Work to complete: Return, without pictures, the lines from the start of the data through the one that contains "1.56)).build('end_board', BLKM, bo)".

Data section:
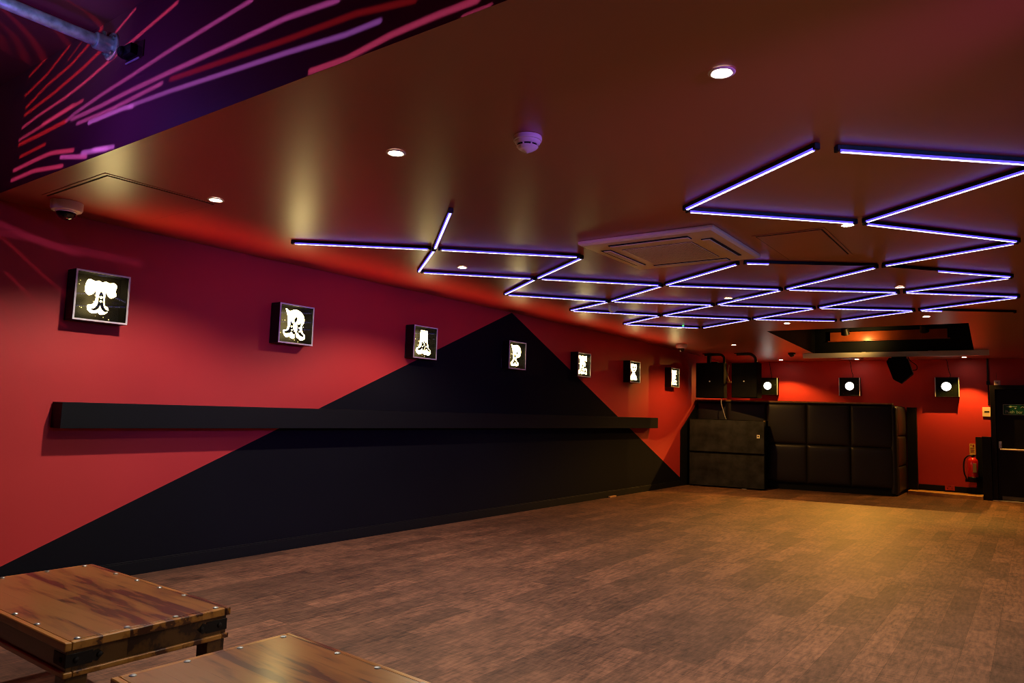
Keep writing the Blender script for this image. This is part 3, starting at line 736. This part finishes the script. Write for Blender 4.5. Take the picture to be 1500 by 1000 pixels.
# rounded corner roll between front and side
m = MB(); m.lathe([(.02, 0.02), (.062, .05), (.062, 1.50), (.058, 1.53), (.04, 1.555), (.01, 1.564)], 24, Matrix.Translation((ex-.045, ey+.055, 0)))
m.build('corner_roll', VINYL, bo, smooth=True)
m = MB(); m.prism([(.02, .004), (LF-.12, .004), (LF-.05, .03), (LF-.03, .08), (LF-.03, .34), (.09, .34)], lambda a, b, z: fp(a, b-.006, z), 1.582, 1.607); m.build('top_ledge', OAK, bo, bevel=.003)
m = MB(); m.prism([(.02, -.008), (LF-.16, -.008), (LF-.06, .02), (LF-.02, .07), (LF-.02, .10), (.04, .10)], lambda a, b, z: fp(a, b, z), 1.566, 1.5815); m.build('top_piping', VINYL, bo, bevel=.004)
# sloping black side board against the left wall
m = MB(); m.prism([(12.75, 0), (13.55, 0), (13.72, 1.605), (13.68, 1.605), (12.745, 1.01)], lambda a, b, x: (x, a-13.504, b), .0005, .018); m.build('side_board', BLKM, bo)
MB().b2((3.405, yb-.12, .066), (3.555, yb-.0005, 1.56)).build('end_board', BLKM, bo)

# ------------------------------------------------------------------ stacked subwoofers
def sub(label, z, badge):
    t = thing('subwoofer', label, 'subwoofer', (.075, 12.985, z), .162, 'stacked subwoofers')
    W, D, Hh = 1.345, .44, .616
    MB().b2((0, .012, .012 if z < .1 else .0), (W, D, Hh)).build('cabinet', CAB, t, bevel=.006)
    MB().b2((.012, 0, .024), (W-.012, .0118, Hh-.012)).build('grille', SUBG, t, bevel=.003)
    if z < .1:
        for x in (.08, W-.08):
            for y in (.08, D-.08): MB().lathe([(.02, 0), (.02, .0118)], 12, Matrix.Translation((x, y, 0))).build('foot', BLK, t)
        MB().b2((.95, -.004, .001), (1.03, .008, .008)).build('floor_wedge', ALU, t)
    if badge:
        MB().b2((W-.135, -.003, .30), (W-.085, -.0002, .36)).build('badge', WHITE, t)
        MB().b2((W-.124, -.0042, .318), (W-.100, -.0031, .342)).build('badge_mark', BLK, [c for c in t.children if c.name.startswith('badge')][0])
    for x0, x1 in ((0, .02), (W-.02, W)): MB().b2((x0, -.002, Hh-.02), (x1, .010, Hh+.001)).build('corner_guard', BRASS if badge and x0 > 1 else BLK, t)
sub('lower black subwoofer standing on the floor in the far left corner', 0, False)
sub('upper black subwoofer with a small white badge, stacked on the lower one', .6175, True)
cb = MB().tube(arc([(.59, 13.30, 1.628), (.60, 13.22, 1.55), (.62, 13.26, 1.42), (.65, 13.30, 1.28), (.66, 13.32, 1.238)], 6), .007, 6).build('cable', CABLEW)
tag(cb, 'thin pale cable dropping from the left hanging loudspeaker to the subwoofers', 'cable')

# ------------------------------------------------------------------ fire exit door and the fittings around it
dr = struct(thing('door_1', None, None, (4.705, YB, 0)))
W = 1.06
m = MB(); m.b2((0, -.32, 0), (.075, 0, 1.965)).b2((W-.075, -.32, 0), (W, 0, 1.965)).b2((.075, -.32, 1.89), (W-.075, 0, 1.965)); m.build('door_frame', BLK, dr, bevel=.004)
MB().b2((.078, -.27, .012), (W-.078, -.225, 1.887)).build('door_leaf', plain('black_door_paint', (.004, .004, .005), .45, spec=.25), dr, bevel=.003)
m = MB(); m.b2((.105, -.335, .885), (.150, -.271, 1.005)).b2((W-.150, -.335, .885), (W-.105, -.271, 1.005)); m.build('bar_bracket', GALV, dr, bevel=.008)
MB().tube([(.12, -.325, .872), (W-.12, -.325, .872)], .015, 12).build('push_bar', WHITE, dr, smooth=True)
MB().b2((.13, -.278, .02), (W-.10, -.2705, .085)).build('kick_plate', KICK, dr)
MB().b2((-.01, -.345, 0), (W+.01, -.2, .012)).build('threshold', THRESH, dr, bevel=.004)
sg = thing('exit_sign', 'green push bar to open sign on the black fire exit door', 'sign', (4.885, YB-.2755, 1.462))
MB().b2((0, -.004, 0), (.60, 0, .178)).build('sign_plate', SIGNW, sg)
MB().b2((.008, -.0055, .008), (.592, -.0042, .170)).build('sign_field', GREEN, sg)
MX = Matrix.Rotation(PI/2, 4, 'X')
text('sign_text', 'Push bar to open', .072, SIGNW, sg, Matrix.Translation((.028, -.0062, .026)) @ MX)
m = MB()
m.prism([(.045, .138), (.12, .122), (.12, .134), (.20, .134), (.20, .142), (.12, .142), (.12, .154)], lambda a, b, y: (a, y, b), -.0072, -.0057)
m.lathe([(.012, 0), (.012, .0015)], 12, Matrix.Translation((.175, -.0057, .112)) @ Matrix.Rotation(PI/2, 4, 'X'))
for k in range(4): m.prism([(.24+.08*k, .118), (.27+.08*k, .148), (.28+.08*k, .148), (.31+.08*k, .118), (.297+.08*k, .118), (.275+.08*k, .138), (.253+.08*k, .118)], lambda a, b, y: (a, y, b), -.0072, -.0057)
m.build('sign_symbols', SIGNW, sg)
bx = thing('boxed_post', 'low black boxed post between the extinguisher and the fire exit door', 'post', (4.635, YB, 0))
MB().b2((-.065, -.36, 0), (.065, -.0005, 1.075)).build('post_box', BLK, bx, bevel=.004)
MB().b2((-.175, -.03, .066), (-.067, -.0005, 1.06)).build('back_board', BLKM, bx)
db = thing('door_alarm', 'small pale alarm box on top of the fire exit door frame', 'alarm', (4.815, YB-.26, 1.966))
MB().b2((-.045, -.025, 0), (.045, .025, .082)).build('case', plain('pale_pink_plastic', (.62, .50, .55), .4), db, bevel=.006)
MB().b2((-.012, -.0265, .03), (.016, -.0252, .055)).build('label_plate', plain('grey_label', (.2, .2, .3), .5), db)
MB().tube([(-.005, 0, .0822), (-.012, .01, .22)], .003, 6).build('aerial', BLK, db)
cd = MB().tube([(4.672, YB-.016, ceil_z(15.28)-.001), (4.670, YB-.016, 2.05)], .014, 10).tube([(4.672, YB-.016, 2.05), (4.668, YB-.016, 1.62)], .007, 8).b2((4.648, YB-.035, 1.985), (4.695, YB-.001, 2.05)).build('cable_conduit', BLK)
tag(cd, 'thin black cable conduit running down the red wall left of the fire exit', 'conduit')
th = thing('wall_controller', 'white square wall controller with a dark display left of the door', 'controller', (4.640, YB, 1.508))
MB().b2((-.066, -.022, -.084), (.066, -.0003, .084)).build('case', plain('warm_white_plastic', (.62, .53, .46), .4), th, bevel=.005)
MB().b2((-.036, -.0245, -.012), (.036, -.0222, .016)).build('display', DARKSLOT, th)
MB().b2((.05, -.0235, -.07), (.060, -.0222, .07)).build('side_strip', GREYW, th)
fs = thing('extinguisher_sign', 'small yellow instruction sign above the fire extinguisher', 'sign', (4.408, YB, .84))
MB().b2((-.044, -.004, -.10), (.044, -.0003, .10)).build('sign_plate', YEL, fs)
m = MB(); m.b2((-.032, -.0052, .07), (-.008, -.0042, .085)).b2((.002, -.0052, .04), (.03, -.0052+.001, .085))
for k in range(5): m.b2((-.032, -.0052, .02-.02*k), (.03-.008*(k % 2), -.0042, .028-.02*k))
m.build('sign_print', plain('dark_red_print', (.25, .02, .01), .5), fs)
fe = thing('fire_extinguisher', 'red fire extinguisher with black hose hung low on the red wall', 'fire extinguisher', (4.415, YB-.11, .275))
MB().lathe([(.068, .075), (.078, .08), (.08, .10), (.08, .36), (.07, .395), (.04, .42), (.025, .43)], 32).build('cylinder', EXTR, fe, smooth=True)
MB().lathe([(.083, 0), (.087, .01), (.085, .085), (.0805, .09)], 32).build('base_skirt', BLK, fe, smooth=True)
MB().b2((.0, -.0825, .17), (.055, -.060, .33)).build('label_panel', plain('dim_label', (.35, .26, .14), .5), fe, bevel=.004)
MB().lathe([(.024, .4302), (.026, .445), (.02, .47)], 16).b2((.0, -.012, .462), (.105, .012, .476)).b2((.0, -.012, .437), (.095, .012, .449)).build('valve_handle', BLK, fe)
MB().tube(arc([(-.02, 0, .458), (-.07, -.01, .45), (-.12, -.02, .39), (-.138, -.03, .28), (-.13, -.04, .15), (-.105, -.04, .07), (-.10, -.04, .03)], 6), .012, 10).tube([(-.10, -.04, .05), (-.10, -.04, -.0)], .02, 10).build('hose', BLK, fe, smooth=True)
MB().b2((-.03, .079, .25), (.03, .1095, .31)).build('wall_bracket', IRON, fe)
so = thing('wall_socket', 'red painted double wall socket set into the black skirting', 'socket', (4.05, YB-.018, .14))
MB().b2((-.073, -.022, -.046), (.073, -.0003, .05)).build('back_box', SOCK, so, bevel=.004)
m = MB()
for s in (-1, 1): m.b2((s*.036-.012, -.0232, -.02), (s*.036+.012, -.0222, -.012)).b2((s*.036-.004, -.0232, .0), (s*.036+.004, -.0222, .012)).b2((s*.012-.006, -.0242, .02), (s*.012+.006, -.0222, .034))
m.build('socket_holes', DARKSLOT, so)
of = MB().b2((0.018, 9.96, 0), (.05, 10.16, .022)).build('tan_strip', TAN, bevel=.002)  # plain tan block laid along the skirting
tag(of, 'small tan strip on the floor against the black skirting', 'offcut')
bl = thing('wall_lamp', 'round bulkhead wall lamp to the right above the fire exit door', 'lamp', (5.75, YB-.0005, 2.18))
MB().lathe([(.09, 0), (.092, .03), (.085, .04)], 24, MX).build('base', WHITE, bl, smooth=True)
MB().lathe([(.08, .0402), (.07, .07), (.03, .09), (.004, .092)], 24, MX).build('globe', emit('lamp_globe', (1, .8, .85), 6), bl, smooth='all')

# ------------------------------------------------------------------ rigging pipe by the high ceiling
pp = thing('rigging_pipe', 'galvanised steel pipe ending in a bolted flange, top left corner', 'pipe', (1.504, YK, 3.07))
RY = Matrix.Rotation(PI/2, 4, 'X')
MB().tube([(0, -.012, 0), (0, -3.2, 0)], .0305, 24).build('tube', GALV, pp, smooth=True)
m = MB(); m.lathe([(.071, .0005), (.072, .002), (.072, .010), (.070, .012)], 32, RY).lathe([(.043, .0122), (.043, .085), (.038, .09)], 24, RY); m.build('flange', GALV, pp, smooth=True)
for k in range(4):
    a = k*PI/2+.6
    MB().lathe([(.011, .0125), (.011, .024), (.006, .027)], 6, Matrix.Translation((.056*math.cos(a), 0, .056*math.sin(a))) @ RY).build('flange_bolt', STUD, pp)
MB().lathe([(.011, 0), (.011, .018)], 8, Matrix.Translation((0, -.045, .044))).build('set_screw', STUD, pp)
ob = thing('sensor_bracket', 'small black sensor on a clear plate beside the pipe flange', 'sensor', (1.755, YK, 2.97))
MB().b2((-.085, -.006, -.04), (.085, -.0005, .045)).build('back_plate', plain('dark_clear_plate', (.05, .012, .02), .1, 0, .3), ob, bevel=.004)
MB().b2((-.075, -.012, -.046), (.06, -.0062, -.040)).build('bright_edge', ALU, ob)
m = MB(); m.lathe([(.03, .0065), (.032, .03), (.026, .05), (.018, .055)], 20, Matrix.Translation((-.06, 0, .005)) @ RY).b2((-.06, -.04, -.022), (.03, -.0065, .03)); m.build('sensor_body', BLK, ob, bevel=.003)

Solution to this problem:
Keep writing the Blender script for this image. This is part 3, starting at line 736. This part finishes the script. Write for Blender 4.5. Take the picture to be 1500 by 1000 pixels.
# rounded corner roll between front and side
m = MB(); m.lathe([(.02, 0.02), (.062, .05), (.062, 1.50), (.058, 1.53), (.04, 1.555), (.01, 1.564)], 24, Matrix.Translation((ex-.045, ey+.055, 0)))
m.build('corner_roll', VINYL, bo, smooth=True)
m = MB(); m.prism([(.02, .004), (LF-.12, .004), (LF-.05, .03), (LF-.03, .08), (LF-.03, .34), (.09, .34)], lambda a, b, z: fp(a, b-.006, z), 1.582, 1.607); m.build('top_ledge', OAK, bo, bevel=.003)
m = MB(); m.prism([(.02, -.008), (LF-.16, -.008), (LF-.06, .02), (LF-.02, .07), (LF-.02, .10), (.04, .10)], lambda a, b, z: fp(a, b, z), 1.566, 1.5815); m.build('top_piping', VINYL, bo, bevel=.004)
# sloping black side board against the left wall
m = MB(); m.prism([(12.75, 0), (13.55, 0), (13.72, 1.605), (13.68, 1.605), (12.745, 1.01)], lambda a, b, x: (x, a-13.504, b), .0005, .018); m.build('side_board', BLKM, bo)
MB().b2((3.405, yb-.12, .066), (3.555, yb-.0005, 1.56)).build('end_board', BLKM, bo)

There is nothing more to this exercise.